— START OF DATA PROVIDED —

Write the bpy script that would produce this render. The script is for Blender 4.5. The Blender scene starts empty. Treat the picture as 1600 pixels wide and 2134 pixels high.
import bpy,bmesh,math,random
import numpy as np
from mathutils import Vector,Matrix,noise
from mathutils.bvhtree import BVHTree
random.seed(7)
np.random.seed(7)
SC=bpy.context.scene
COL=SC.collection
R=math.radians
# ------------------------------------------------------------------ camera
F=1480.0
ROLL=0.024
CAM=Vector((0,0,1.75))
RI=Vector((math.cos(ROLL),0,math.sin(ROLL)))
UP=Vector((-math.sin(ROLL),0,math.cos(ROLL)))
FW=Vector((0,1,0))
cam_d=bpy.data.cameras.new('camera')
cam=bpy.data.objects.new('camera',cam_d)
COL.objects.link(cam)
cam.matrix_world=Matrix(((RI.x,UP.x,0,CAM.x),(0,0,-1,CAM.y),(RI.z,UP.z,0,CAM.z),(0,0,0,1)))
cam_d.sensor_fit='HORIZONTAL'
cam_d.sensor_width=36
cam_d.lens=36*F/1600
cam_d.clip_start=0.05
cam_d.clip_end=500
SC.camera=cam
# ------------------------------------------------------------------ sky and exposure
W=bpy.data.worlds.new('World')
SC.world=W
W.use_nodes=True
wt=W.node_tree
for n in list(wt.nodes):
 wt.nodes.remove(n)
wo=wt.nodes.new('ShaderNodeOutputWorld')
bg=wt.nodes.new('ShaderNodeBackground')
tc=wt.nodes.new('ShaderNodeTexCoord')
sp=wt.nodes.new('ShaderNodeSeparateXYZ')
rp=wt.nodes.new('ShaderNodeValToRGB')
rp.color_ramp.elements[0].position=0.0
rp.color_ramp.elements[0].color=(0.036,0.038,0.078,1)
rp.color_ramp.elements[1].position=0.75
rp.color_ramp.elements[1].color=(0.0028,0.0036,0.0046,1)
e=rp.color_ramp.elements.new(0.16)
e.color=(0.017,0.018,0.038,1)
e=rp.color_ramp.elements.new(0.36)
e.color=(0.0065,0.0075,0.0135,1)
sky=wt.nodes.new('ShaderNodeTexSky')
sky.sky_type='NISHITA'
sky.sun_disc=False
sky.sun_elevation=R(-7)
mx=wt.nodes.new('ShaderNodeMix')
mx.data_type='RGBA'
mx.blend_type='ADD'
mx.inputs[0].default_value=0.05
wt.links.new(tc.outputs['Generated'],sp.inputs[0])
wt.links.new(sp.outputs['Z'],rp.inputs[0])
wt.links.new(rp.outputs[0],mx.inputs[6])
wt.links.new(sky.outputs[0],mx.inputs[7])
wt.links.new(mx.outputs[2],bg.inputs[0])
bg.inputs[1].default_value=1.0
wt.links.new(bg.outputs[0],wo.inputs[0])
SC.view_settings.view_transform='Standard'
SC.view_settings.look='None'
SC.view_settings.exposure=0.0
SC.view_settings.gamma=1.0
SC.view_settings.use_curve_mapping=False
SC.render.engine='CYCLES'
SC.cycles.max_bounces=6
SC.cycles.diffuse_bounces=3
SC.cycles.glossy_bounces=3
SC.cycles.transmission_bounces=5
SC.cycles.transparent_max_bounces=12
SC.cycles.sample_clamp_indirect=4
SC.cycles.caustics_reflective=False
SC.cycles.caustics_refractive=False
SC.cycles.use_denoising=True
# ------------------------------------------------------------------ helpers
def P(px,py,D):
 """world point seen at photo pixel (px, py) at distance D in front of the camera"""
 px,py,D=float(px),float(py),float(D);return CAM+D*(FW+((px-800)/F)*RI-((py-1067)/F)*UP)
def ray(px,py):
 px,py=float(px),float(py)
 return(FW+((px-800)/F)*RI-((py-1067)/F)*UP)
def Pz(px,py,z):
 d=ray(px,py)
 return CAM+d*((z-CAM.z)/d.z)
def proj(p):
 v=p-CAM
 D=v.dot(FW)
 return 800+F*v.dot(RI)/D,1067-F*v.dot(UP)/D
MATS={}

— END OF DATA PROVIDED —

WRITTEN TASK: Each line of the listing above should be output exactly.

RIGHT ANSWER:
Write the bpy script that would produce this render. The script is for Blender 4.5. The Blender scene starts empty. Treat the picture as 1600 pixels wide and 2134 pixels high.
import bpy,bmesh,math,random
import numpy as np
from mathutils import Vector,Matrix,noise
from mathutils.bvhtree import BVHTree
random.seed(7)
np.random.seed(7)
SC=bpy.context.scene
COL=SC.collection
R=math.radians
# ------------------------------------------------------------------ camera
F=1480.0
ROLL=0.024
CAM=Vector((0,0,1.75))
RI=Vector((math.cos(ROLL),0,math.sin(ROLL)))
UP=Vector((-math.sin(ROLL),0,math.cos(ROLL)))
FW=Vector((0,1,0))
cam_d=bpy.data.cameras.new('camera')
cam=bpy.data.objects.new('camera',cam_d)
COL.objects.link(cam)
cam.matrix_world=Matrix(((RI.x,UP.x,0,CAM.x),(0,0,-1,CAM.y),(RI.z,UP.z,0,CAM.z),(0,0,0,1)))
cam_d.sensor_fit='HORIZONTAL'
cam_d.sensor_width=36
cam_d.lens=36*F/1600
cam_d.clip_start=0.05
cam_d.clip_end=500
SC.camera=cam
# ------------------------------------------------------------------ sky and exposure
W=bpy.data.worlds.new('World')
SC.world=W
W.use_nodes=True
wt=W.node_tree
for n in list(wt.nodes):
 wt.nodes.remove(n)
wo=wt.nodes.new('ShaderNodeOutputWorld')
bg=wt.nodes.new('ShaderNodeBackground')
tc=wt.nodes.new('ShaderNodeTexCoord')
sp=wt.nodes.new('ShaderNodeSeparateXYZ')
rp=wt.nodes.new('ShaderNodeValToRGB')
rp.color_ramp.elements[0].position=0.0
rp.color_ramp.elements[0].color=(0.036,0.038,0.078,1)
rp.color_ramp.elements[1].position=0.75
rp.color_ramp.elements[1].color=(0.0028,0.0036,0.0046,1)
e=rp.color_ramp.elements.new(0.16)
e.color=(0.017,0.018,0.038,1)
e=rp.color_ramp.elements.new(0.36)
e.color=(0.0065,0.0075,0.0135,1)
sky=wt.nodes.new('ShaderNodeTexSky')
sky.sky_type='NISHITA'
sky.sun_disc=False
sky.sun_elevation=R(-7)
mx=wt.nodes.new('ShaderNodeMix')
mx.data_type='RGBA'
mx.blend_type='ADD'
mx.inputs[0].default_value=0.05
wt.links.new(tc.outputs['Generated'],sp.inputs[0])
wt.links.new(sp.outputs['Z'],rp.inputs[0])
wt.links.new(rp.outputs[0],mx.inputs[6])
wt.links.new(sky.outputs[0],mx.inputs[7])
wt.links.new(mx.outputs[2],bg.inputs[0])
bg.inputs[1].default_value=1.0
wt.links.new(bg.outputs[0],wo.inputs[0])
SC.view_settings.view_transform='Standard'
SC.view_settings.look='None'
SC.view_settings.exposure=0.0
SC.view_settings.gamma=1.0
SC.view_settings.use_curve_mapping=False
SC.render.engine='CYCLES'
SC.cycles.max_bounces=6
SC.cycles.diffuse_bounces=3
SC.cycles.glossy_bounces=3
SC.cycles.transmission_bounces=5
SC.cycles.transparent_max_bounces=12
SC.cycles.sample_clamp_indirect=4
SC.cycles.caustics_reflective=False
SC.cycles.caustics_refractive=False
SC.cycles.use_denoising=True
# ------------------------------------------------------------------ helpers
def P(px,py,D):
 """world point seen at photo pixel (px, py) at distance D in front of the camera"""
 px,py,D=float(px),float(py),float(D);return CAM+D*(FW+((px-800)/F)*RI-((py-1067)/F)*UP)
def ray(px,py):
 px,py=float(px),float(py)
 return(FW+((px-800)/F)*RI-((py-1067)/F)*UP)
def Pz(px,py,z):
 d=ray(px,py)
 return CAM+d*((z-CAM.z)/d.z)
def proj(p):
 v=p-CAM
 D=v.dot(FW)
 return 800+F*v.dot(RI)/D,1067-F*v.dot(UP)/D
MATS={}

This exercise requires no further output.